Kraj

W pogoni za normalsami

Polityka nie polega tylko na odgadywaniu, co wzbudzi sympatię umiarkowanych wyborców, ale na głoszeniu wartości, walce o podmiotowość, przesuwaniu granic tego, co akceptowalne, i dziesiątkach innych rzeczy. Wszystko to gdzieś ginie, jeśli za podstawowy cel stawiamy sobie kalkulowanie, co jest do przełknięcia dla normalsów.

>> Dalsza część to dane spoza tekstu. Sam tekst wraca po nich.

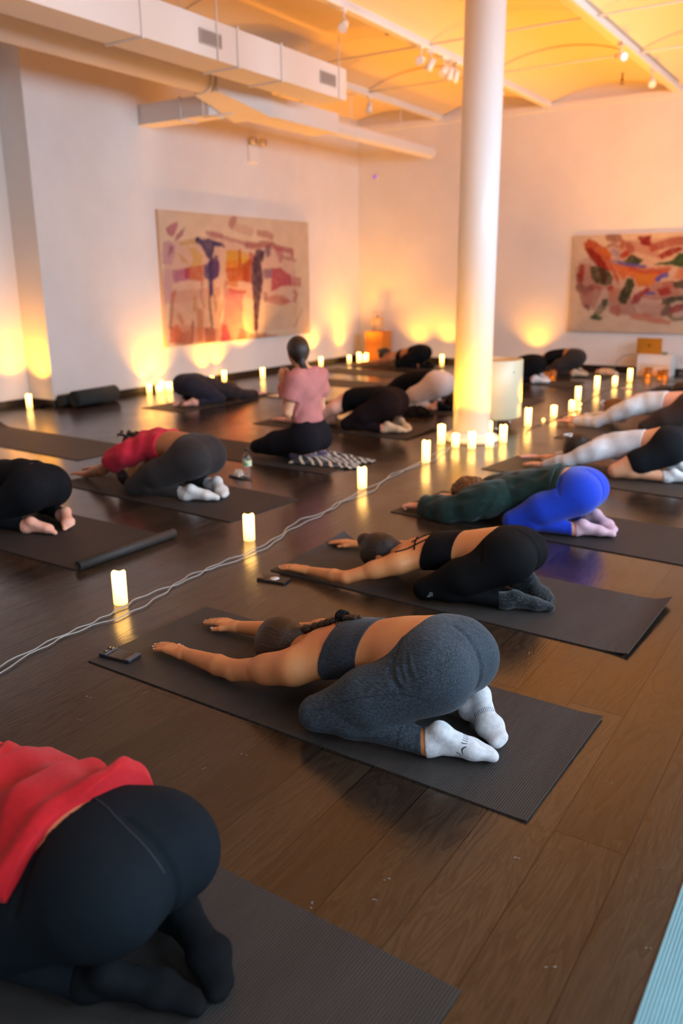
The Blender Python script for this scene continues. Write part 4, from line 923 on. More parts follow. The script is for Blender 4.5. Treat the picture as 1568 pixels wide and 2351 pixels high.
def xtra2(o, B, res):
    F = Fn(lambda P, bc=None, h=0: B.Fall(P, bc, h)-.001)
    strands(B, F, [[(.43, -.05, .28), (.50, -.09, .25), (.56, -.13, .2)], [(.43, .05, .28), (.50, .1, .24), (.56, .15, .18)], [(.42, 0, .29), (.48, .0, .27), (.53, .06, .24)], [(.48, .12, .22), (.52, .03, .25), (.55, -.05, .23)]], .0045, BLACKFAB, 'strap', o)
    cu = bpy.data.curves.new('logo', 'FONT'); cu.body = 'alo'; cu.size = .034; cu.extrude = .0006; cu.align_x = 'CENTER'
    tmp = bpy.data.objects.new('logo', cu); COL.objects.link(tmp); me = bpy.data.meshes.new_from_object(tmp.evaluated_get(bpy.context.evaluated_depsgraph_get())); bpy.data.objects.remove(tmp)
    V = np.array([v.co[:] for v in me.vertices]); c0 = A(.315, .30, .062)
    # the word runs up the shin, lying on its outer side
    ux, uy = nrm(A(-.35, 0, .93)), nrm(A(-.93, 0, -.35)); W = c0+V[:, :1]*ux+V[:, 1:2]*uy
    Q = onto(Fn(lambda P, bc=None, h=0: B.Fall(P, bc, h)-.0034), W, 5)
    me.vertices.foreach_set('co', Q.ravel()); me.materials.append(plain('logo_print', srgb('c9ccd0'), .5)); lo = link(bpy.data.objects.new('logo', me), o)
person('person kneeling forward in black leggings and black strappy top, dark hair in a bun', (-1.235, 3.40, MAT_Z), 180, 1.0, B2, SKIN1, .004,
    [leggings(fab('black_leggings', '090a0c', var=.2, sheen=.06)), socks(DOTSOCK, up=.03), topwear(BLACKFAB, 'crop_top', lambda P: np.maximum(.295-P[..., 0], P[..., 0]-.455+.1*np.abs(P[..., 1])), t=.004), xtra2, fingernails(NAIL, 'L')],
    hair_obj(bun2, mat=HAIR_BK, rough=.0015)).scale = (1, 1, .87)
# third: green sweater, royal blue leggings
J3 = joints(shL=(.54, .15, .16), elL=(.78, .20, .06), wrL=(1.02, .12, .035), hdL=(1, 0, -.1), shR=(.54, -.15, .16), elR=(.78, -.22, .06), wrR=(.95, -.20, .035), hdR=(1, .1, -.1), head=(.71, 0, .125),
    toeL=(-.155, .05, .022), toeR=(-.15, -.01, .022))
B3 = Body(J3, fist=.9, curl=.5)
add_grooves(B3, [[(.14, .13, .35), (.13, .18, .29), (.115, .20, .26)]])
add_grooves(B3, [[(.03, .0, .37), (-.03, .0, .33), (-.06, .0, .26), (-.04, .0, .2)]], r=.005, k=.02)
def curl3(B): c = B.hc+B.hu*.06-B.hf*.07; return [(EL(c, (.055, .045, .06), B.hu, B.hf), .02), (EL(c+B.hu*.05+B.hf*.05, (.04, .05, .06), B.hu, B.hf), .02), (RC(B.hc+B.hl*-.05, B.hc+B.hf*.09-B.hl*.06+B.hu*.03, .035, .02), .03)]
def brace3(o, B, res):
    bm = bmesh.new(); W = B.J['wrR']-A(.02, 0, 0)
    tube(bm, [Vector(W+A(0, .027*math.cos(a), .027*math.sin(a))) for a in np.linspace(0, 2*math.pi, 20)], .003, 6); bm_obj('bracelet', bm, BLACKFAB, o)
def hem3(o, B, res):
    def F(P, bc, h):
        d = smin(B.Ftor(P, bc, h), B.Fthigh(P, bc, h), .03)-.012-.0016*np.sin(P[..., 1]*420)*(np.abs(P[..., 1]) < .3)
        return np.maximum(np.maximum(np.maximum(d, np.abs(P[..., 0]-.185+.06*np.abs(P[..., 1]))-.035), B.Ftor(P, bc, h)-.03), -P[..., 2])
    field_obj('ribbed_hem', Fn(F), (.05, -.3, 0), (.3, .3, .45), .005, GREEN, o)
person('person kneeling forward in dark green fuzzy sweater and bright blue leggings', (-1.30, 4.62, MAT_Z), 180, 1.0, B3, SKIN3, .005,
    [leggings(BLUE), socks(PALESOCK, up=.0), topwear(GREEN, 'sweater', lambda P: .19-.06*np.abs(P[..., 1])-P[..., 0], lambda P: P[..., 0]-.64+.0*P[..., 1], sleeve=1.80, t=.030, arm_t=.024,
     L=[((1, .6, .3), 8, 0, .006), ((.4, -1, .5), 11, 1, .004), ((.3, .2, 1), 14, 2, .003)]), hem3, brace3],
    hair_obj(curl3, mat=HAIR_LT, rough=.006, fq=120)).scale = (1, 1, .96)
# fourth: white long sleeved top, black shorts, claw clip
J4 = joints(hip=(.045, .09, .225), shL=(.55, .15, .18), elL=(.74, .19, .09), wrL=(.93, .15, .035), shR=(.55, -.15, .18), elR=(.76, -.2, .08), wrR=(.95, -.15, .035), chest=(.38, 0, .215), ub=(.5, 0, .195), neck=(.6, 0, .165), head=(.72, -.03, .145))
B4 = Body(J4, leg=.95, belly=.9, chestw=.95)
def bun4(B): c = B.hc+B.hu*.07-B.hf*.06; return [(EL(c, (.05, .04, .05), B.hu, B.hf), .02)]
person('person kneeling forward in white long sleeved top and black shorts, white hair clip', (-1.14, 6.20, MAT_Z), 180, 1.0, B4, SKIN2, .005,
    [leggings(fab('black_shorts', '16181c', var=.2), length=.72, name='shorts'), socks(WHITESOCK, up=.03), topwear(WHITE_TOP, 'long_sleeved_top', lambda P: .235-P[..., 0], lambda P: P[..., 0]-.60, sleeve=1.93, t=.006, arm_t=.006,
     L=[((1, .5, .3), 9, 0, .0015), ((.3, -1, .6), 13, 1, .0015)])],
    multi(hair_obj(bun4, mat=HAIR_BK, rough=.002), clip([(.06, -.115, .02), (.12, -.10, .03), (.10, -.105, .075), (.045, -.105, .075), (.06, -.115, .02)], .006, plain('clip_white', srgb('cfc6c0'), .3), label='white triangular hair clip')))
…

Gdy tylko w Polsce zaczyna się dziać coś ważnego, natychmiast pada pytanie: co o tym sądzą normalsi? Co myślą umiarkowani obywatele i obywatelki, którzy nie uczestniczą na co dzień w sporach ideologicznych? To jedno z ulubionych pytań komentatorów politycznych w Polsce. Nie dziwi więc, że pojawiło się już pierwszego dnia protestów kobiet, od razu w pakiecie z sugestią, że normalsi nie kupią wulgaryzmów, radykalnych postulatów ani nadmiernej krytyki Kościoła katolickiego.

Nie mam zamiaru was przekonywać, że takie pytania są absurdalne – bo nie są. To naturalne, że zastanawiamy się, po której stronie staną osoby mniej zaangażowane, niezdecydowane lub te, które czują, że spór nie dotyczy ich bezpośrednio. Zawsze lepiej, gdy tacy ludzie są za nami, a nie przeciw nam. Szczególnie gdy mają podjąć jakąś decyzję wyborczą.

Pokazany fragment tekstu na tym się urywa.